The fact that things are not working efficiently on this cash-strapped Caribbean island is hardly news. Fidel's brother Raul, the country's president, has said the same thing repeatedly. But the blunt assessment by the father of Cuba's 1959 revolution is sure to raise eyebrows.

Jeffrey Goldberg, a national correspondent for The Atlantic magazine, asked if Cuba's economic system was still worth exporting to other countries, and Castro replied: "The Cuban model doesn't even work for us anymore" Goldberg wrote Wednesday in a post on his Atlantic blog.

He said Castro made the comment casually over lunch following a long talk about the Middle East, and did not elaborate. The Cuban government had no immediate comment on Goldberg's account.

Since stepping down from power in 2006, the ex-president has focused almost entirely on international affairs and said very little about Cuba and its politics, perhaps to limit the perception he is stepping on his brother's toes.

Goldberg, who travelled to Cuba at Castro's invitation last week to discuss a recent Atlantic article he wrote about Iran's nuclear program, also reported on Tuesday that Castro questioned his own actions during the 1962 Cuban Missile Crisis, including his recommendation to Soviet leaders that they use nuclear weapons against the United States.

Even after the fall of the Soviet Union, Cuba has clung to its communist system.

The state controls well over 90 per cent of the economy, paying workers salaries of about $20 a month in return for free health care and education, and nearly free transportation and housing.
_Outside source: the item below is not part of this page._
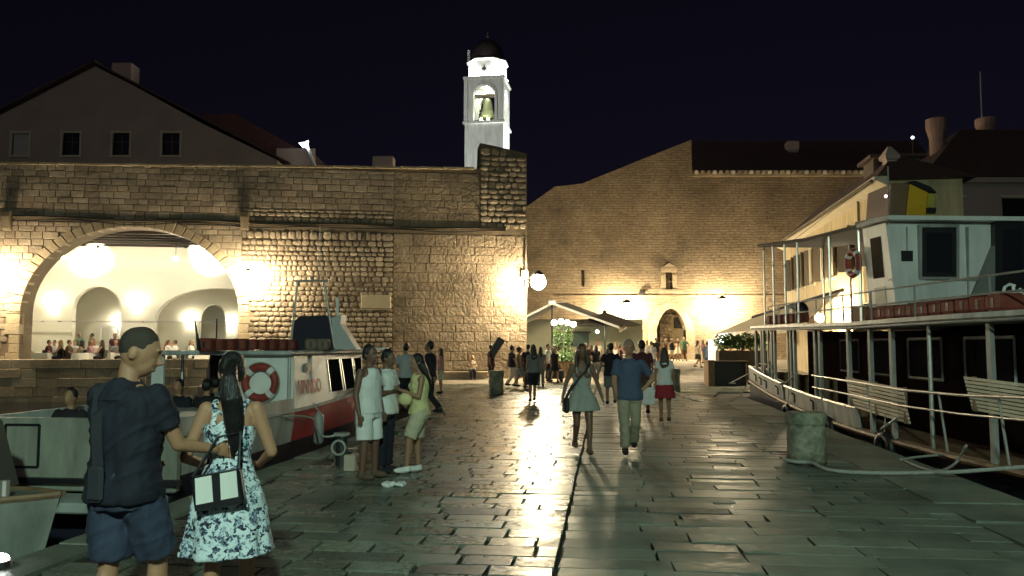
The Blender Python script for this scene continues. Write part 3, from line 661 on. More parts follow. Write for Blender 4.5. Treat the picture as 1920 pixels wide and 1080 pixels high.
# ================================================================ BELL TOWER
TY = 76; tc = W(914, 300, TY); TA = R(-9)
tw_ = thing('bell_tower', 'floodlit white bell tower with open belfry and dark dome', 'tower', (tc.x, TY, 0))
m_tow = M('tower stone', (.6, .6, .56), .8, var=.06, scale=.7, bump=.2, bscale=5, grime=.3)
m_dome = M('dome lead', (.07, .055, .055), .5, metal=.3, var=.2, scale=3)
def tz(py): return W(914, py, TY).z
RT = Matrix.Rotation(TA, 3, 'Z')
def tp(x, y, z): return Vector((tc.x, TY, 0))+RT@Vector((x, y, 0))+Vector((0, 0, z))
hwid = 1.86
b = MB(); b.box(tp(0, 0, tz(239)/2), (2*hwid, 2*hwid, tz(239)), TA); b.build('shaft', m_tow, tw_)
b = MB(); b.box(tp(0, 0, tz(239)), (2*hwid+.34, 2*hwid+.34, .22), TA); b.build('lower_cornice', m_tow, tw_)
zb0, zb1 = tz(237), tz(157)
b = MB(); b.box(tp(0, 0, (zb0+zb1)/2), (2*hwid, 2*hwid, zb1-zb0), TA); bel = b.build('belfry', m_tow, tw_)
cb = MB(); ow = 1.02; zs = tz(190)
def archp(y): return [tp(-ow, y, zb0+.12), tp(ow, y, zb0+.12)]+[tp(ow*math.cos(math.pi*i/14), y, zs+ow*math.sin(math.pi*i/14)) for i in range(15)]
cb.prism(archp(-3), RT@Vector((0, 6, 0))); cut(bel, cb)
cb = MB(); cb.prism([tp(3, -ow, zb0+.12), tp(3, ow, zb0+.12)]+[tp(3, ow*math.cos(math.pi*i/14), zs+ow*math.sin(math.pi*i/14)) for i in range(15)], RT@Vector((-6, 0, 0))); cut(bel, cb)
cb = MB(); cb.box(tp(0, 0, (zb0+zb1)/2), (2.75, 2.75, zb1-zb0-.5), TA); cut(bel, cb)
b = MB(); pr = None; nn = 14   # archivolt
for i in range(nn):
    A0, A1 = math.pi*i/nn, math.pi*(i+1)/nn; f = lambda a, r, y: tp(r*math.cos(a), y, zs+r*math.sin(a))
    b.hexa([f(A0, ow, -hwid-.12), f(A1, ow, -hwid-.12), f(A1, ow+.22, -hwid-.12), f(A0, ow+.22, -hwid-.12)], [f(A0, ow, -hwid+.05), f(A1, ow, -hwid+.05), f(A1, ow+.22, -hwid+.05), f(A0, ow+.22, -hwid+.05)])
b.box(tp(-ow-.14, -hwid-.05, (zb0+zs)/2), (.24, .14, zs-zb0), TA); b.box(tp(ow+.14, -hwid-.05, (zb0+zs)/2), (.24, .14, zs-zb0), TA); b.build('archivolt', m_tow, tw_)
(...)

At least a portion of every citizen's food needs are sold to them through ration books at heavily subsidized prices.

President Raul Castro and others have instituted a series of limited economic reforms, and have warned Cubans that they need to start working harder and expecting less from the government. But the president has also made it clear he has no desire to depart from Cuba's socialist system or embrace capitalism.
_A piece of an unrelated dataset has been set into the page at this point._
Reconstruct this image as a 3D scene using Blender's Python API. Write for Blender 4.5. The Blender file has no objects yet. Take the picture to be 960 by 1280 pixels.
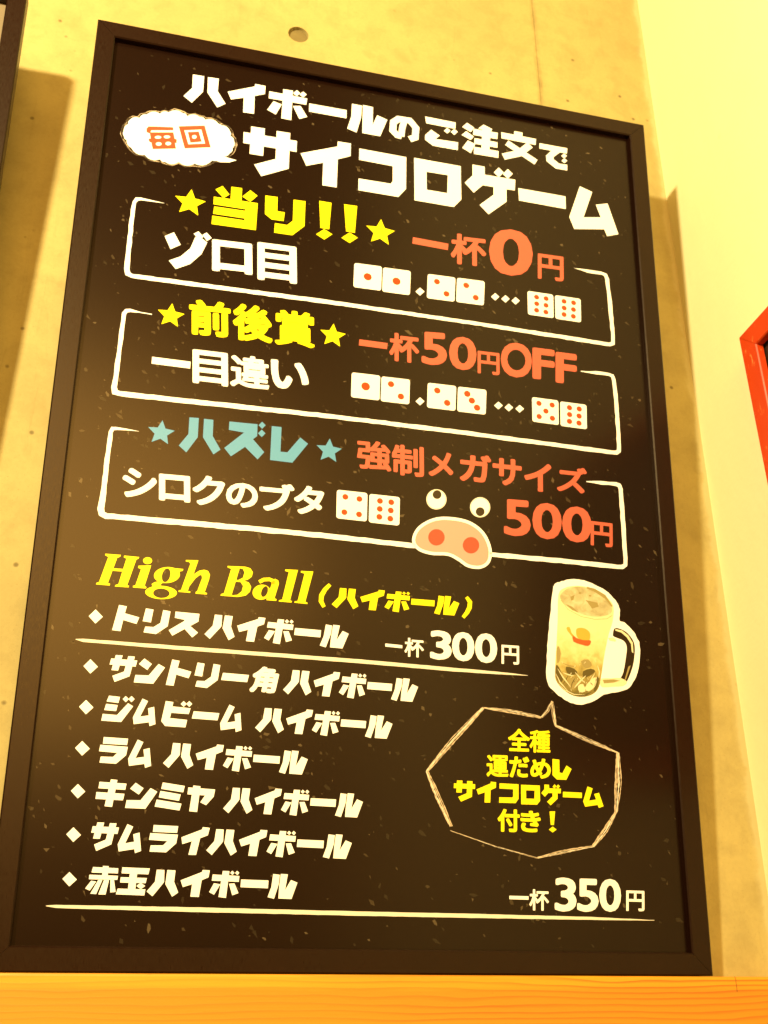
import bpy, bmesh, math, random
from mathutils import Vector, Matrix
from mathutils.geometry import tessellate_polygon

SC = bpy.context.scene
COL = SC.collection
# ------------------------------------------------------------------ camera
F_PX, CX, CY = 1450.0, 480.0, 640.0
CAM = Vector((0.05457972, -1.01723933, -0.06313843))
RX = Vector((0.96692853, -0.25480650, -0.01108410))     # camera right
RY = Vector((0.09894279, 0.41481010, -0.90451252))      # camera down
RZ = Vector((0.23507346, 0.87350228, 0.42630299))       # camera forward
cd = bpy.data.cameras.new('camera')
cam = bpy.data.objects.new('camera', cd); COL.objects.link(cam)
m = Matrix.Identity(4)
for i, a in enumerate((RX, -RY, -RZ)):
    m[0][i], m[1][i], m[2][i] = a.x, a.y, a.z
m[0][3], m[1][3], m[2][3] = CAM
cam.matrix_world = m
cd.sensor_fit = 'VERTICAL'; cd.sensor_height = 24; cd.lens = 24 * F_PX / 1280
cd.clip_start = 0.02; cd.clip_end = 50
cd.dof.use_dof = True; cd.dof.focus_distance = 1.0; cd.dof.aperture_fstop = 9.0
SC.camera = cam
# ------------------------------------------------------------------ light
w = bpy.data.worlds.new('World'); SC.world = w; w.use_nodes = True
bg = w.node_tree.nodes['Background']
bg.inputs[0].default_value = (1.0, 0.49, 0.12, 1); bg.inputs[1].default_value = 0.48
WARM = (1.0, 0.82, 0.43)
def lamp(name, loc, power, radius, colr=WARM):
    l = bpy.data.lights.new(name, 'POINT'); l.energy = power; l.color = colr; l.shadow_soft_size = radius
    o = bpy.data.objects.new(name, l); COL.objects.link(o); o.location = loc
    return o
lamp('ceiling_spot_lamp', (-0.69, -1.33, 1.09), 236, 0.058)
al = bpy.data.lights.new('added_veil_light', 'AREA'); al.shape = 'ELLIPSE'; al.size = 1.8; al.size_y = 1.25; al.energy = 74; al.color = (1.0, .58, .14)  # unseen area light, added to give the warm veil reflected in the print
ao = bpy.data.objects.new('added_veil_light', al); COL.objects.link(ao); ao.location = (-.12, -3.0, 1.02)
ao.rotation_euler = (Vector((.3, 0, .45))-Vector(ao.location)).to_track_quat('-Z', 'Y').to_euler()
vs = SC.view_settings
SC.display_settings.display_device = 'sRGB'
vs.view_transform = 'Standard'; vs.look = 'None'; vs.exposure = 0.0; vs.gamma = 1.0; vs.use_curve_mapping = False
SC.render.film_transparent = False
try: SC.cycles.use_denoising = True
except Exception: pass

# ------------------------------------------------------------------ materials
PSV = .28
def mat(name, base, rough=0.6, spec=0.5, coat=0.0, coat_rough=0.2, metallic=0.0):
    m = bpy.data.materials.new(name); m.use_nodes = True
    b = m.node_tree.nodes['Principled BSDF']
    b.inputs['Base Color'].default_value = (*base, 1); b.inputs['Roughness'].default_value = rough
    b.inputs['Specular IOR Level'].default_value = spec; b.inputs['Metallic'].default_value = metallic
    b.inputs['Specular Tint'].default_value = (1, .84, .62, 1) if spec in (PSV, .26) else (1, 1, 1, 1); b.inputs['Coat Weight'].default_value = coat; b.inputs['Coat Roughness'].default_value = coat_rough
    return m
class N:
    def __init__(s, m): s.t = m.node_tree; s.b = s.t.nodes['Principled BSDF']
    def n(s, typ, **kw):
        x = s.t.nodes.new(typ)
        for k, v in kw.items():
            if k.startswith('i_'):
                key = k[2:]; x.inputs[int(key) if key.isdigit() else key].default_value = v
            else: setattr(x, k, v)
        return x
    def l(s, a, b): s.t.links.new(a, b)
    def coord(s, scale=(1,1,1), loc=(0,0,0), rot=(0,0,0)):
        c = s.n('ShaderNodeTexCoord'); mp = s.n('ShaderNodeMapping')
        mp.inputs['Scale'].default_value = scale; mp.inputs['Location'].default_value = loc; mp.inputs['Rotation'].default_value = rot
        s.l(c.outputs['Object'], mp.inputs[0]); return mp.outputs[0]
    def noise(s, vec, scale, detail=4, rough=.55, dist=0.0):
        x = s.n('ShaderNodeTexNoise'); s.l(vec, x.inputs['Vector'])
        x.inputs['Scale'].default_value = scale; x.inputs['Detail'].default_value = detail
        x.inputs['Roughness'].default_value = rough; x.inputs['Distortion'].default_value = dist
        return x.outputs['Fac']
    def ramp(s, fac, stops):
        r = s.n('ShaderNodeValToRGB'); s.l(fac, r.inputs[0]); e = r.color_ramp.elements
        while len(e) < len(stops): e.new(0.5)
        for q, (p, c) in zip(e, stops):
            q.position = p; q.color = (c, c, c, 1) if isinstance(c, (int, float)) else (*c, 1)
        return r.outputs[0]
    def mix(s, fac, a, b, mode='MIX'):
        x = s.n('ShaderNodeMix', data_type='RGBA', blend_type=mode)
        for i, v in ((0, fac), (6, a), (7, b)):
            if isinstance(v, (int, float)): x.inputs[i].default_value = v
            elif isinstance(v, tuple): x.inputs[i].default_value = (*v, 1)
            else: s.l(v, x.inputs[i])
        return x.outputs[2]
    def math(s, op, a, b=0.0):
        x = s.n('ShaderNodeMath', operation=op)
        for i, v in ((0, a), (1, b)):
            if isinstance(v, (int, float)): x.inputs[i].default_value = v
            else: s.l(v, x.inputs[i])
        return x.outputs[0]
    def bump(s, h, strength=.3, dist=.002):
        x = s.n('ShaderNodeBump'); x.inputs['Strength'].default_value = strength; x.inputs['Distance'].default_value = dist
        s.l(h, x.inputs['Height']); s.l(x.outputs[0], s.b.inputs['Normal'])

# concrete: mottled beige with pits, streaks and a smear of wall paint beside the corner
M_conc = mat('concrete', (.38, .34, .12), .75, .25)
k = N(M_conc); v = k.coord()
big = k.noise(v, 5, 5, .6, .4); mid = k.noise(v, 28, 6, .65, .3); fine = k.noise(v, 260, 3, .6)
c = k.mix(k.ramp(big, [(.35, 0.0), (.65, 1.0)]), (.39, .325, .135), (.47, .39, .16))
c = k.mix(k.math('MULTIPLY', k.ramp(mid, [(.45, 0.0), (.75, 1.0)]), .55), c, (.27, .215, .085))
gr = k.ramp(k.noise(v, 520, 3, .7), [(.30, 1.0), (.42, 0.0)])
c = k.mix(k.math('MULTIPLY', gr, .45), c, (.20, .15, .05))
c = k.mix(k.math('MULTIPLY', fine, .3), c, (.22, .175, .06))
vo = k.n('ShaderNodeTexVoronoi'); k.l(v, vo.inputs['Vector']); vo.inputs['Scale'].default_value = 34
pit = k.ramp(vo.outputs['Distance'], [(0.0, 1.0), (.05, .8), (.10, 0.0)])
pick = k.ramp(k.noise(v, 17, 2), [(.42, 0.0), (.50, 1.0)])
pit = k.math('MULTIPLY', pit, pick)
c = k.mix(k.math('MULTIPLY', pit, .8), c, (.10, .07, .025))
vs2 = k.coord((1.2, 1, .10)); st = k.noise(vs2, 60, 5, .7, 1.2)
c = k.mix(k.math('MULTIPLY', k.ramp(st, [(.6, 0.0), (.75, 1.0)]), .25), c, (.20, .155, .06))
sep = k.n('ShaderNodeSeparateXYZ'); k.l(v, sep.inputs[0])
dx_ = k.math('ABSOLUTE', k.math('SUBTRACT', k.math('ADD', sep.outputs[0], k.math('MULTIPLY', k.math('SUBTRACT', k.noise(v, 40, 4, .7), .5), .006)), .5415))
sm = k.math('MULTIPLY', k.ramp(k.math('MULTIPLY', dx_, 100.0), [(.0, 1.0), (.18, .8), (.55, 0.0)]), k.ramp(k.noise(v, 30, 4, .7), [(.4, .15), (.65, .95)]))
c = k.mix(k.math('MULTIPLY', sm, .6), c, (.16, .11, .035))
edge = k.math('ADD', sep.outputs[0], k.math('MULTIPLY', k.math('SUBTRACT', k.noise(v, 22, 5, .65, .6), .5), .022))
pf = k.ramp(edge, [(.6905, 0.0), (.6945, 1.0)])
c = k.mix(k.math('MULTIPLY', pf, .62), c, (.52, .47, .27))
k.l(c, k.b.inputs['Base Color'])
k.bump(k.math('SUBTRACT', k.math('ADD', k.math('MULTIPLY', mid, .6), k.math('MULTIPLY', fine, .25)), pit), .35, .0012)

M_plug = mat('plug_mortar', (.25, .20, .085), .8, .2)
k = N(M_plug); v = k.coord(); nn = k.noise(v, 120, 5, .6)
k.l(k.mix(nn, (.13, .10, .04), (.21, .165, .065)), k.b.inputs['Base Color']); k.bump(nn, .4, .001)

M_plas = mat('cream_wall_paint', (.60, .56, .33), .6, .3)
k = N(M_plas); v = k.coord(); nn = k.noise(v, 9, 5, .6); f2 = k.noise(v, 150, 4, .6)
vo = k.n('ShaderNodeTexVoronoi'); k.l(v, vo.inputs['Vector']); vo.inputs['Scale'].default_value = 11
chip = k.math('MULTIPLY', k.ramp(vo.outputs['Distance'], [(0.0, 1.0), (.03, .7), (.05, 0.0)]), k.ramp(k.noise(v, 7, 2), [(.5, 0.0), (.6, 1.0)]))
k.l(k.mix(k.math('MULTIPLY', chip, .5), k.mix(nn, (.78, .74, .45), (.82, .78, .49)), (.35, .26, .1)), k.b.inputs['Base Color']); k.bump(k.math('ADD', k.math('MULTIPLY', nn, 2.5), k.math('MULTIPLY', f2, .3)), .35, .002)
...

Fidel Castro stepped down temporarily in July 2006 due to a serious illness that nearly killed him.

He resigned permanently two years later, but remains head of the Communist Party. After staying almost entirely out of the spotlight for four years, he re-emerged in July and now speaks frequently about international affairs. He has been warning for weeks of the threat of a nuclear war over Iran.

Castro's interview with Goldberg is the only one he has given to an American journalist since he left office.

Winifred
09-09-2010, 10:28 PM
It's interesting that all the major political systems seem stalled. Maybe we are about to change paradigms. Wonder into what?


President Raul Castro and others have instituted a series of limited economic reforms, and have warned Cubans that they need to start working harder and expecting less from the government. But the president has also made it clear he has no desire to depart from Cuba's socialist system or embrace capitalism.
Republican Socialism!

cafolini
08-18-2011, 01:49 AM
Times have changed, and what applied in 1959 to the whorish republic can no longer be sustained. For the majority of the people what has happened was a great advancement. I can understand why Castro would say what he said. I can also understand why he would say he made a big mistake allowing the Russians to set foot in Cuba with nuclear weapons. He's now negotiating a more stable, socialistic position.
During the early days of the revolution Castro was a socialist, never a communist, but the boycott led him to Marxism-Leninism as an escape route. And because of CIA espionage in those days, he preserved the revolution by letting people go who had been his best. Such is the case of Camilo Cienfuegos, a lider of the revolution who was killed for wanting to negotiate with the CIA, naively enough.